Por tal malfeitoria do povo, o próximo passo será castigá-lo levemente (o brasileiro é por natureza cordial e bonachão), criando a CPIT — Contribuição Provisória (Permanente, mas não vamos violar a tradição) para Incompetências Telefônicas, aí uma besteirinha de 25 centavos por ligação, que só será aumentada por Medida Provisória (Permanente, mas não vamos violar a tradição) em janeiro de 2001, quando se verificar que todo o dinheiro arrecadado foi desviado para o evento cultural Padre Anchieta e o Trio Elétrico, comemorativo dos 500 anos de baianos dançando na praia.

Eu até nem ia falar tanto sobre isso hoje, mas fui falando, fui falando e perdi o limite. Ia falar um pouco em outros probleminhas, tais como as mudanças nos planos de saúde. Descobri agora, apesar de, ainda como sempre, não ter entendido nenhuma das explicações, que as mudanças, ao contrário do que se anunciara antes, eram para beneficiar as seguradoras e não nós, os segurados mais inseguros do planeta. Os preços vão aumentar, em vez de baixar, e eu já beirando os sessentinha.

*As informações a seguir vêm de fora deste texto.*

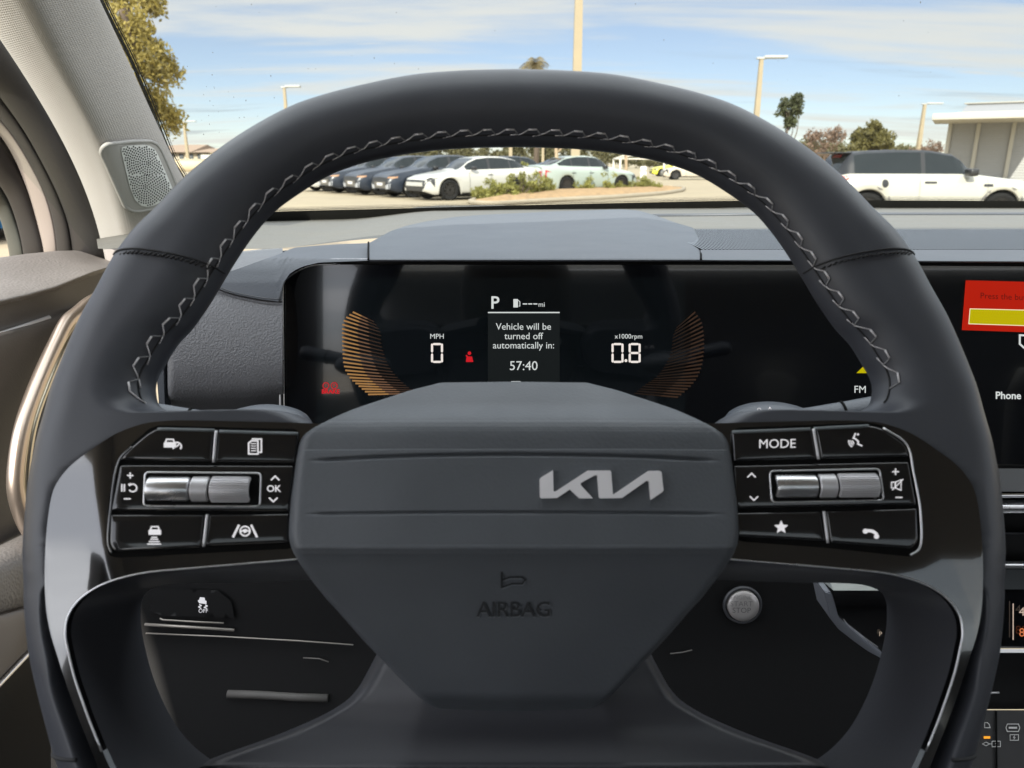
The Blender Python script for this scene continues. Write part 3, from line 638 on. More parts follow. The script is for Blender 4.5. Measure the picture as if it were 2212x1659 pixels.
capm = MB().grid(np.array(rows)).build('side_cap', M_dash, dash)
cap_bvh = bvh_of(capm)
sb = bvh_of(capm, pad)
for dy in (-4, 2, 8):
    P = [hit_px(sb, x, y + dy, .0006) for x, y in resample(spline([(470,622),(500,633),(540,642),(575,648),(612,650)], 5), 40)]
    MB().tube([p for p in P if p is not None], .0003 if dy != 2 else .0005, 5).build('pad_seam', M_thread_d if dy == 2 else mat('seam_lighter', (.12, .125, .135), .6), dash)
# louvred vent on the left cap
vy_ = lambda py: interp(py, [(540,.645),(592,.565)])
VP = [(470,600),(505,590),(560,567),(600,553),(634,541),(600,543),(560,548),(520,558),(470,580)]
MB().add([aty(x, y, vy_(y)) for x, y in VP], [list(range(len(VP)))]).build('side_vent', M_gap, dash, smooth=False)
vs = MB()
for a, b in (((505,572),(548,574)), ((528,564),(576,563)), ((552,557),(603,553)), ((488,582),(522,585))): vs.tube([aty(a[0], a[1], vy_(a[1]) - .003), aty(b[0], b[1], vy_(b[1]) - .003)], .0011, 6)
vs.tube([aty(x, y, vy_(y) - .002) for x, y in [(470,582),(520,560),(560,550),(600,545),(640,542)]], .0012, 6); vs.build('vent_louvres', M_dash, dash)
# bright strip between pad and door
MB().prism([aty(x, y, .515) for x, y in [(336,780),(352,760),(356,885),(344,884)]], (0, .01, 0)).build('pad_side_trim', M_dash, dash, smooth=False)
# lower dash behind the wheel
YL = [(880,.56),(1000,.535),(1200,.52),(1400,.50),(1660,.46),(1900,.43)]
rows = [[aty(x, y, interp(y, YL)) for x in np.linspace(110, 2016, 24)] for y in np.linspace(880, 1850, 24)]
low = MB().grid(np.array(rows)[::-1]).build('lower_panel', M_black, dash)
lb = bvh_of(low); MB().grid(np.array([[aty(x, y, interp(y, YL)) for x in np.linspace(2445, 4400, 10)] for y in np.linspace(880, 1850, 12)])[::-1]).build('lower_panel', M_black, dash)
M_lowg = mat('lower_panel_grey', (.0085, .0085, .0085), .55, spec=.25)
def accent(pts, r_, m=M_silver, name='trim_line'):
    P = [hit_px(lb, x, y, .004) for x, y in pts]; MB().tube(P, r_, 6).build(name, m, dash)
M_line = mat('pale_trim_line', (.36, .33, .30), .35, metal=.4)  # pale metallic tone of the trim lines
accent([(345,1336),(352,1339),(420,1343),(483,1346)], .0007, M_line); accent([(313,1349),(400,1354),(506,1361)], .0012, M_line); accent([(315,1368),(480,1375),(640,1384),(763,1393)], .0006, M_line)
accent([(655,1421),(690,1423),(710,1430)], .0005, mat('dim_line', (.15, .14, .13), .4)); accent([(1448,1412),(1475,1409),(1495,1404)], .0005, MATS['dim_line'])
slot = MB().tube([hit_px(lb, x, y, .002) for x, y in [(492,1499),(560,1501),(640,1506),(708,1508)]], .0031, 10); slot.build('coin_slot_edge', mat('slot_grey', (.10, .095, .09), .6), dash)

def licon(name, i, cx, cy, bvh, parent, m, off=.002, sk=0.0):
    return i.build(name, lambda x, y: hit_px(bvh, cx + x, cy - y + sk * x, off), m, parent)
M_lit = emit_mat('backlit_white', (.85, .85, .9), .55)
stab = thing('stability_switch', 'small black switch with white skidding car symbol and OFF lettering left of the column', 'switch', tuple(hit_px(lb, 440, 1300)))
i = Ico().poly([(-7, 0), (9, -2), (9, 5), (6, 6), (5, 12), (-5, 13), (-7, 7), (-10, 6)]).stroke([(-6, -3), (-2, -5), (-8, -8), (-3, -11)], 2.2).stroke([(7, -4), (11, -6), (4, -9), (9, -11)], 2.2).text('OFF', 12, 2, -17)
decal_px('switch_face', [(330,1270),(470,1275),(500,1300),(506,1335),(350,1330),(322,1320)], lb, M_black, stab, .0035); licon('stability_symbol', i, 437, 1303, lb, stab, M_lit, .0050)

# start button
sc_ = hit_px(lb, 1602, 1304, 0); rb = 38 / F_PX * .515 / .96 * .97
start = thing('start_button', 'round silver start stop button on the black lower panel', 'button', tuple(sc_))
nn = np.array([0, -.985, .17]); ux = np.array([1., 0, 0]); vy = np.cross(nn, ux) * -1; vy = np.array([0, .17, .985])
def disc_loft(prof, n=48):
    a = np.arange(n) * 2 * math.pi / n; return np.array([sc_ + nn * h + np.multiply.outer(r_ * np.cos(a), ux) + np.multiply.outer(r_ * np.sin(a), vy) for r_, h in prof])
g = MB().grid(disc_loft([(rb * 1.25, .002), (rb * 1.2, .004), (rb * 1.08, .004), (rb * 1.03, .0015)])[::-1], cv=True); g.build('button_bezel', M_liner, start)
g = MB().grid(disc_loft([(rb * 1.0, .001), (rb * 1.0, .0045), (rb * .97, .0056), (rb * .6, .0060), (rb * .05, .0061), (.00005, .0061)]), cv=True); cap = g.build('button_cap', mat('start_silver', (.56, .53, .52), .42, metal=.55), start)
cb = bvh_of(cap); M_txt = mat('engraved_grey', (.20, .19, .19), .6); M_txt2 = mat('engraved_faint', (.40, .38, .38), .6)
licon('button_lettering', Ico().text('START', 16, 0, 0, sx=1.05, bold=-.2).text('STOP', 16, 0, -14, sx=1.05), 1602, 1305, cb, start, M_txt, .0004); licon('faint_lettering', Ico().text('ENGINE', 13, 0, 0), 1601, 1291, cb, start, M_txt2, .0004)

# ------------------------------------------------------------------ wide curved display
TILT = R(8); DP = aty(1130, 700, .527); DN = np.array([0, -math.cos(TILT), math.sin(TILT)]); HINGE = 1740
def plane_hit(px, py, p, n): r = ray(px, py); return EYE + r * (((p - EYE) @ n) / (r @ n))
# the panel bends gently towards the driver at its right end: short flat strips along a curved plan line
TVEC = np.array([0, math.sin(TILT), math.cos(TILT)]); Q0 = plane_hit(1500, 760, DP, DN); PL_ = [Q0 - np.array([.6, 0, 0]), Q0]; ang = 0
for k in range(60):
    ang = R(13) * float(ss(0, .22, (k + .5) * .008)); PL_.append(PL_[-1] + .008 * np.array([math.cos(ang), -math.sin(ang), 0]))
PL_.append(PL_[-1] + .4 * np.array([math.cos(ang), -math.sin(ang), 0]))
def disp(px, py, off=0.):
    r = ray(px, py)
    for a, b in zip(PL_[:-1], PL_[1:]):
        d = (b - a) / np.linalg.norm(b - a); n = np.cross(d, TVEC); n /= np.linalg.norm(n); n = n if n[1] < 0 else -n
        p = EYE + r * (((a + n * off - EYE) @ n) / (r @ n)); M_ = np.array([[d @ d, d @ TVEC], [d @ TVEC, TVEC @ TVEC]]); t = np.linalg.solve(M_, [(p - a) @ d, (p - a) @ TVEC])[0]
        if t <= np.linalg.norm(b - a) + 1e-6: return p
    return p
panel = thing('display_panel', 'wide curved black display behind the wheel with speed readouts and a red warning card', 'display', tuple(DP))
M_glassblk = mat('display_glass', (.0035, .004, .0055), .07, coat=.6)
OUT = [(612,925),(610,760),(609,622),(611,606),(622,594),(650,577),(672,570),(700,567.5),(900,567)] + [(x, interp(x, [(900,567),(1740,567.5),(2300,571)])) for x in (1200, 1500, 1738, 1742, 2000, 2212, 2420)] + [(2420,1012),(2000,1000),(1742,985),(1738,985),(1400,985),(900,985),(640,985)]
mb = MB(); v = densify(OUT, 16); nb = len(v)
gx_ = np.r_[609.5, 611, 616, 622, 630, 640, 650, 661, 672, 686, np.arange(700, 2421, 14)]; gy0 = np.interp(gx_, [609, 611, 622, 650, 672, 700, 900, 1740, 2420], [622, 606, 594, 577, 570, 567.5, 567, 567.5, 571.5]); gy1 = np.interp(gx_, [609, 640, 1740, 2420], [925, 985, 985, 1012])
MB().grid(np.array([[disp(x, lerp(b, a, t)) for x, a, b in zip(gx_, gy0, gy1)] for t in np.linspace(0, 1, 5)])).build('glass', M_glassblk, panel)
mb.add([disp(x, y) for x, y in v[:nb]] + [disp(x, y) + np.array([0, .012, 0]) for x, y in v[:nb]], [[k, nb + k, nb + (k + 1) % nb, (k + 1) % nb] for k in range(nb)])
mb.build('glass_edge', M_black, panel, smooth=False)
P = [disp(x, y, .0010) for x, y in resample(spline(OUT[:9], 5), 60)] + [disp(x, y, .0010) for x, y in OUT[9:16]]
MB().tube(P, .0016, 8).build('bezel', M_black, panel); MB().tube([p + DN * .0014 + np.array([.0012, 0, -.0012]) for p in P[:44]], .00045, 6).build('bezel_highlight', M_chrome, panel)
MB().tube([p + np.array([-.0016, .0, .0016]) for p in P], .0011, 6).build('bezel_outer', M_silver, panel)
def dic(name, i, cx, cy, m, parent=panel, sk=0., off=.0006): return i.build(name, lambda x, y: disp(cx + x, cy - y + sk * x, off), m, parent)
E_w = emit_mat('screen_white', (.82, .86, .84), .52); E_seg = emit_mat('screen_segment', (.92, .84, .78), .62); E_red = emit_mat('screen_red', (.62, .012, .02), .62)
E_card = emit_mat('screen_card', (.10, .125, .13), .055); E_base = emit_mat('screen_glow', (.05, .07, .08), .012); E_or = [emit_mat('screen_orange_%s' % n, c, s) for n, c, s in (('bright', (.62, .32, .11), .36), ('mid', (.42, .22, .12), .24), ('dim', (.28, .15, .09), .09), ('faint', (.22, .12, .07), .055))]
E_cr = emit_mat('screen_card_red', (.62, .016, .003), .46); E_ye = emit_mat('screen_yellow', (.62, .52, .0), .52); E_dk = emit_mat('screen_dark_text', (.10, .006, .004), .6); E_fr = emit_mat('screen_card_frame', (.9, .75, .5), .7)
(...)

Mas isto, pensando bem, também não é novidade, burro foi quem, como eu, acreditou. Chega, o espaço acabou. E, além do mais, tenho de procurar um tranqüilizante, porque vou tentar passar a crônica para a redação por e-mail ou fax, ambos dependentes de ligações telefônicas. No pasarán? Brasileiros e brasileiras, ainda morremos disso.